Since my computer table is set perpendicular to the patio glass door, I have a wide view of the landscape. Unless I am in a seriously focused moment, any movement in the area catches my attention. One morning I look up to behold wave after wave of ebony wings that form undulating banners, unfurling in the wind. Hundreds of black birds settle in long swooping bands across the front meadow, making a sea of shiny iridescent black. I keep trying to discern the beginning of this outpouring of nature. But the sky to the east is so full of birds that I cannot detect the doorway from which they sprang. I feel so blessed to be a witness to this unusual production of nature. I confess: it's the first time I ever saw the true beauty of black birds.

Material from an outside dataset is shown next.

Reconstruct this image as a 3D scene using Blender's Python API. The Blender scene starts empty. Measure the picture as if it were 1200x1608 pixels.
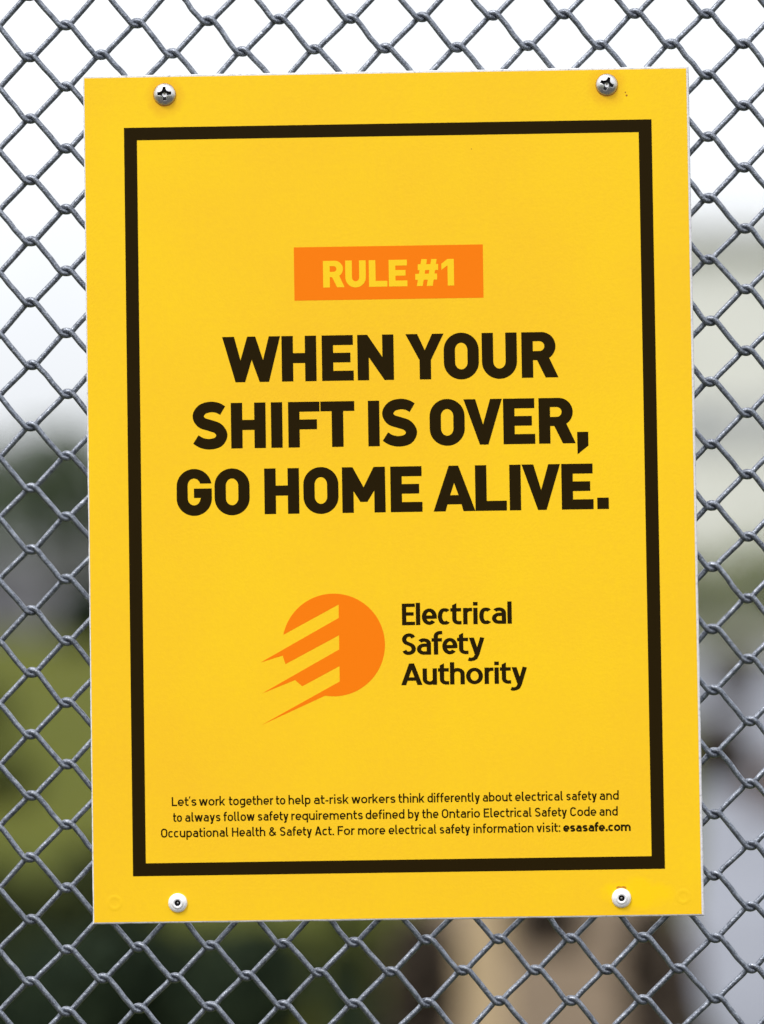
import bpy, bmesh, math, random
import numpy as np
from mathutils import Vector, Matrix
from mathutils.geometry import delaunay_2d_cdt

random.seed(7)
rng = np.random.default_rng(7)
R = math.radians
SC = bpy.context.scene
COL = SC.collection

# ------------------------------------------------------------------ camera
cam_data = bpy.data.cameras.new("camera")
cam = bpy.data.objects.new("camera", cam_data)
COL.objects.link(cam)
cam.location = (0.006996, -1.516788, 1.392596)
cam.rotation_euler = (1.6022866, 0.0150031, 0.0084403)
cam_data.sensor_fit = 'VERTICAL'
cam_data.sensor_height = 36.0
cam_data.lens = 100.0
cam_data.clip_start = 0.05
cam_data.clip_end = 6000.0
cam_data.dof.use_dof = True
cam_data.dof.focus_distance = 1.519
cam_data.dof.aperture_fstop = 2.8
SC.camera = cam

# ------------------------------------------------------------------ light
SUN_EL, SUN_AZ = R(55), R(221)          # high, behind the photographer, a little to the left
world = bpy.data.worlds.new("World")
SC.world = world
world.use_nodes = True
wn = world.node_tree
bg = wn.nodes["Background"]
sky = wn.nodes.new("ShaderNodeTexSky")
sky.sky_type = 'NISHITA'
sky.sun_disc = False
sky.sun_elevation = SUN_EL
sky.sun_rotation = SUN_AZ
sky.air_density = 1.0
sky.dust_density = 5.0
sky.ozone_density = 1.0
# overcast: a white cloud layer, brighter overhead, covers most of the clear sky
w_co = wn.nodes.new("ShaderNodeTexCoord")
w_sep = wn.nodes.new("ShaderNodeSeparateXYZ")
w_ramp = wn.nodes.new("ShaderNodeValToRGB")
w_ns = wn.nodes.new("ShaderNodeTexNoise")
w_ns.inputs["Scale"].default_value = 2.2
w_ns.inputs["Detail"].default_value = 5
w_add = wn.nodes.new("ShaderNodeMath"); w_add.operation = 'MULTIPLY_ADD'
w_add.inputs[1].default_value = 0.62
w_mul = wn.nodes.new("ShaderNodeVectorMath"); w_mul.operation = 'SCALE'
w_mul.inputs["Scale"].default_value = 14.0
w_mix = wn.nodes.new("ShaderNodeMix"); w_mix.data_type = 'RGBA'
w_mix.inputs[0].default_value = 0.85
wn.links.new(w_co.outputs["Generated"], w_sep.inputs[0])
wn.links.new(w_co.outputs["Generated"], w_ns.inputs["Vector"])
wn.links.new(w_ns.outputs["Fac"], w_add.inputs[0])
wn.links.new(w_sep.outputs[2], w_add.inputs[2])
wn.links.new(w_add.outputs[0], w_ramp.inputs[0])
for e, (p, c) in zip(w_ramp.color_ramp.elements, ((0.2, (0.39, 0.405, 0.43)), (1.0, (1.0, 1.0, 1.0)))):
    e.position = p; e.color = (*c, 1)
wn.links.new(w_ramp.outputs[0], w_mul.inputs[0])
wn.links.new(sky.outputs[0], w_mix.inputs[6])
wn.links.new(w_mul.outputs[0], w_mix.inputs[7])
wn.links.new(w_mix.outputs[2], bg.inputs[0])
bg.inputs[1].default_value = 0.12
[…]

I enjoy the mornings, but I will never be a morning person. I never get to see the sunrise here. First, the blush of light across my bedroom wall wakes me up. Second, the trees on the east side of the house are so thick that it takes an hour before the sun emerges over their green crest. After several weeks of going to bed when I am sleepy and waking up naturally, I seem to feel more alive when I awaken. Such a welcome change from the alarm, quick shower, hot curlers—rushing grabbing running hurrying—to sit in traffic!

Although I keep busy all day, starting my day slowly and effortlessly seems to make a difference. My life has already begun to feel natural and spontaneous without any effort. Surely, having time for a conscious start of each day is the way life is meant to be.